KLARKA WEINWURM

CONTINENTAL DRAG – SAVED BY VINYL

It’s not quite a drag, but she’ll pull you along in anguished, articulate sing-song nonetheless.

Continental Drag, the debut LP from East-Coast singer/songwriter and savagely poignant siren Klarka Weinwurm, is a swirling, wintry squall of sentiment and heartfelt soliloquy.

Originally slated for release in 2011, the album heralds heartbreak, hometown woes and habit.

Recorded at the Old Confidence Lodge in Riverport, Nova Scotia, the album is a charming, chilly wash of East-Coast sincerity and Eastern-European ennui. Bridging the gap between Weinwurm’s Nova Scotia reality and her subversive Slovak background, the themes of attachment, longing and uncertainty run rampant through the record.

“I drew a picture that I cannot erase/it’s a shame,” sings Weinwurm on the surprisingly stoic and dark “Little Pictures,” written about acquaintances gone missing on a boat tour. It’s that kind of morbid beauty that underlies the entire record, with Weinwurm as the harbinger of terrible and achingly beautiful truths.

“Won’t find me now, I’m better than that,” she admits, adorned with pity on the icy, chilling Caroline. “Always waste my time/Always bring to mind that I could do better/that’s fine,” comes her honest onslaught, moments before the macabre and gorgeous, downtrodden refrain of “Come into the cold, Caroline.”

Coming after a couple of predominantly acoustic releases, this side of Weinwurm is agitatingly and acidically intimate, a royal flush of fell swoops and swooning string swells.

“Fireflies/highway summer drives/beady eyes cried,” she sings, unsettlingly on “Houses Shake.” She crafts an achingly cold beauty, painstaking details and diatribes, as Jon McKiel’s gravely baritone backs and beefs up the melody.

This is Weinwurm’s first recorded foray into full-band territory and it brilliantly showcases the brooding intensity of her live performance and the intangible, intricate intimacy of her low-key, acoustic aches.
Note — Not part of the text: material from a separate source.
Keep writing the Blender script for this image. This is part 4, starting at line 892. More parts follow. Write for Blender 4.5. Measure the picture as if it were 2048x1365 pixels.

Worth the wait, it’s released just in time to soundtrack long, alcohol and drug-addled walks home to hot cocoa, thick blankets and hugs.

Comforting, yet confronting, Weinwurm crafts a staggeringly beautiful icy canvas of longing and languid, lovelorn melodies on her first full-length, culminating in gushing praise and obsessive listening.